Step 2. Track your leads throughout the whole sales cycle.

  • Map out the sales cycle and utlize a CRM to track it. Figure out what the sales cycle looks like and map it out. If you’re dealing with offline and online leads, things get a little confusing but creating a defined sales path using flow charts will help clarify the sales cycle. See if you can utilize a CRM system to help sales people make more sales, and help you track the touch points in the process. I used salesforce.com. It was a bitch to setup and it was expensive, but once you have a good setup and good UX it makes reporting and data analytics a lot easier. Moreover, we used salesforce’s dashboards to help track every aspect of a sale for our clients as well. We could show them how their leads were turning into purchasers and was driving that sale. They loved it! It answered questions they never had answers to, like “what is our CAC on ad campaigns”, “how many purchasers were converted from online or walked-in”.
  • Track your leads online and offline touch points if possible. For online touchpoints there are a bunch of services out there like Marketo, Pardot, HubSpot etc. I chose Pardot because it had the best salesforce.com integration and had a descent all in one service for landing pages, forms etc. It’s not the best though. For offline touch points, you have to find a CRM that is so user friendly that sales people will want to use it and record calls and emails.

Doing this on the cheap is hard. But if you’re techy enough you’ll be able to get by without paying for astronomical implementation costs that run in the tens to hundreds of thousands of dollars.

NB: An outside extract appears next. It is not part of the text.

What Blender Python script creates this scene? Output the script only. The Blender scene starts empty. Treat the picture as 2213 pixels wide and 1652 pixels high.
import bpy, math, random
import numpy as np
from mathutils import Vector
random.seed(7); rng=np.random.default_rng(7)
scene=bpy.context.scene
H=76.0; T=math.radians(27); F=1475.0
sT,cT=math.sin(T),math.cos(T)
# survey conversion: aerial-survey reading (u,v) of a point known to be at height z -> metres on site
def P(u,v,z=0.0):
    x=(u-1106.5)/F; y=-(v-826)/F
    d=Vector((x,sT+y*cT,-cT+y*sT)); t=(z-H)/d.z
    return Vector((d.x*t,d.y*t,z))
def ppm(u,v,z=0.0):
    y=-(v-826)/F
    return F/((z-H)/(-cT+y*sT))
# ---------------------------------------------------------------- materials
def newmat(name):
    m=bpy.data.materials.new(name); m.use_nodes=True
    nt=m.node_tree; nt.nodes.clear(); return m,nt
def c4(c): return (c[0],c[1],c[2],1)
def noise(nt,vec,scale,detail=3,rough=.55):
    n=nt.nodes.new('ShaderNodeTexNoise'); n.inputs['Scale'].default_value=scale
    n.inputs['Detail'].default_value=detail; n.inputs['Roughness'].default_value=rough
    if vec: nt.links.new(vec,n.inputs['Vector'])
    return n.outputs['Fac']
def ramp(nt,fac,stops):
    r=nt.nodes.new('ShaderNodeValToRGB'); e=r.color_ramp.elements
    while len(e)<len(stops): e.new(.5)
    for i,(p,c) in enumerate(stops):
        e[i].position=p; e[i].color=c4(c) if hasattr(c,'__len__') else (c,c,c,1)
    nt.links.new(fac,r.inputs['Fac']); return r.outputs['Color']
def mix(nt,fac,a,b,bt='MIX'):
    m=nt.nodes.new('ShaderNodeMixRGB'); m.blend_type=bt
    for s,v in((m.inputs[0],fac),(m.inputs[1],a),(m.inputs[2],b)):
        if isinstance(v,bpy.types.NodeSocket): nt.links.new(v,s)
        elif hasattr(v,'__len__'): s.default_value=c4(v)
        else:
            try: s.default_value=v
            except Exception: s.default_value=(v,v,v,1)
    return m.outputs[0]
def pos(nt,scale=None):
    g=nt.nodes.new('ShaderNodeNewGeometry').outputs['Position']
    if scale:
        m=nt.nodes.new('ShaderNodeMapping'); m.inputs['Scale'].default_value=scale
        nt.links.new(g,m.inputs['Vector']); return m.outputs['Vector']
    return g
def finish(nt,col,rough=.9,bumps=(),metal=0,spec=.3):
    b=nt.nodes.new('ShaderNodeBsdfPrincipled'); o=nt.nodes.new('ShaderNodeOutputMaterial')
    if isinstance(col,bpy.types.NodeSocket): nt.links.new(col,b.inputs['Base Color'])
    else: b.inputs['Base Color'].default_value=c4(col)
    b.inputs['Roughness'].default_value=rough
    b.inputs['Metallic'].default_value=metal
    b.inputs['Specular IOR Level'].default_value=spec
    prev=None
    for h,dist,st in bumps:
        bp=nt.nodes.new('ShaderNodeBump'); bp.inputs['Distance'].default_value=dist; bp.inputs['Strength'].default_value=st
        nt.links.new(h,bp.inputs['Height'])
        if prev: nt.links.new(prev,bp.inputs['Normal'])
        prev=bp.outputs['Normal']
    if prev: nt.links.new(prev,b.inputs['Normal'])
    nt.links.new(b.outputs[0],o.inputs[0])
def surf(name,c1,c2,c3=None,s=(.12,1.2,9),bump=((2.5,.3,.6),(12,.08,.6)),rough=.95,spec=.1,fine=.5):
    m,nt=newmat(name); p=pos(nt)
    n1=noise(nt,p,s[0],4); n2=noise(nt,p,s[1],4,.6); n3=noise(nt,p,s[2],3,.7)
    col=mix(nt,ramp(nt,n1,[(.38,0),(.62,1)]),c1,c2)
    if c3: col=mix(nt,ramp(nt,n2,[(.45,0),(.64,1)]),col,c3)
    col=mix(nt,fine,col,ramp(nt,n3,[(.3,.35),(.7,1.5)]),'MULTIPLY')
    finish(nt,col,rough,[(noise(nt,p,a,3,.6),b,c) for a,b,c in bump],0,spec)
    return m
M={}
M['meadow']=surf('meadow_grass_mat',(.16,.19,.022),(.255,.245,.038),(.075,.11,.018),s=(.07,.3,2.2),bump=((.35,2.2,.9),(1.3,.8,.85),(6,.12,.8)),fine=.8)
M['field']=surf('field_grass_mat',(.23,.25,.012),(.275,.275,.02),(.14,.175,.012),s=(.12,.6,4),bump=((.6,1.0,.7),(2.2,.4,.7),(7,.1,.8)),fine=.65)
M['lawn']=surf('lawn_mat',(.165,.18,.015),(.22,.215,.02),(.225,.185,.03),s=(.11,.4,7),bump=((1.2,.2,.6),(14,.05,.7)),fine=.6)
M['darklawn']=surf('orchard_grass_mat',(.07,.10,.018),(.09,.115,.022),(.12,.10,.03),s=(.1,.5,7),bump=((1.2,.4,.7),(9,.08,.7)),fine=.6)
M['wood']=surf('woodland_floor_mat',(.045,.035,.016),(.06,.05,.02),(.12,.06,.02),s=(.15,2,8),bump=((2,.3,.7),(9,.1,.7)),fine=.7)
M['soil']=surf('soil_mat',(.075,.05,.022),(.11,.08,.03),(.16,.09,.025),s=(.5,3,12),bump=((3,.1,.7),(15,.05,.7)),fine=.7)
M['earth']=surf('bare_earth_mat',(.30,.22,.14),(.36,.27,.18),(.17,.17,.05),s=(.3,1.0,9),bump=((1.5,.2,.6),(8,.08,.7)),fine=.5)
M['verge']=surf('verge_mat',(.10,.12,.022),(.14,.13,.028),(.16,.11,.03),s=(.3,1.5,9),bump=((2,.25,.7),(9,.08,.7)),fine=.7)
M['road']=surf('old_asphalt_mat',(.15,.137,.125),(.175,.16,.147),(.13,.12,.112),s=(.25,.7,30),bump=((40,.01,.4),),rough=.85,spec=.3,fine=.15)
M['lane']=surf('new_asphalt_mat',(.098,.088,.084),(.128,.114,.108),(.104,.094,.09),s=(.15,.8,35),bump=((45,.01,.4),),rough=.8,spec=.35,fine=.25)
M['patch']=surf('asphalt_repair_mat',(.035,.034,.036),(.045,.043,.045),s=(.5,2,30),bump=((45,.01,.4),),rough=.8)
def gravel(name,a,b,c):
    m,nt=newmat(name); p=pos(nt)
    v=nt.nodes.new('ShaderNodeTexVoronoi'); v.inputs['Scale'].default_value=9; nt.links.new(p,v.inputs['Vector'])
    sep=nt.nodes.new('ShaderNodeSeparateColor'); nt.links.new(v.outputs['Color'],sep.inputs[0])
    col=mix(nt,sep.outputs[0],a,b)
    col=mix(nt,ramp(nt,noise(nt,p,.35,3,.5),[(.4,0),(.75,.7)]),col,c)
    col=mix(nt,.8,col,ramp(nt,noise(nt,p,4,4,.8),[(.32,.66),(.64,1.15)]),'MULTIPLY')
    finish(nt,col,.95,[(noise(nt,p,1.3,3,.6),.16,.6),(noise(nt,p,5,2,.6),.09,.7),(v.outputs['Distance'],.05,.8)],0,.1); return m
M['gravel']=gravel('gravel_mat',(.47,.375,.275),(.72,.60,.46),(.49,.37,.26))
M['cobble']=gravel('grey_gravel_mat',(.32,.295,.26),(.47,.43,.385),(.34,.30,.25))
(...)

  • Identify the point of conversion, where your lead turns into a purchaser. Make sure your CRM is able to track a sale. It’s going to be different for every business. For us it was when a home buyer bought a home. I had to include all of the homes in the CRM system aswell to get monetary value of sales.

Step 4. Pay me!

  • Test some online campaigns through Google AdWords, Facebook Ads etc. Get a conversion.
  • Show up at the revenue table and sit down. People might think it’s weird that you’re there. Don’t worry about it. Now take out your computer and show the CEO exactly how your last campaign turned into a sale, showing every step along the way.
  • Figure out how much a lead is worth to your company. If you can come up with dollar value for a purchaser, you now have grounds to get paid. If all you’re doing is online campaigns, then get paid on online conversions.
  • Get paid! Or quit, you just learned a shit ton of things that will get you hired at any tech company.

Once you’ve proven the model and have gotten it down to basically a mathematical equation, you can graduate your MVPs and get professionals to focus on U/X and U/I.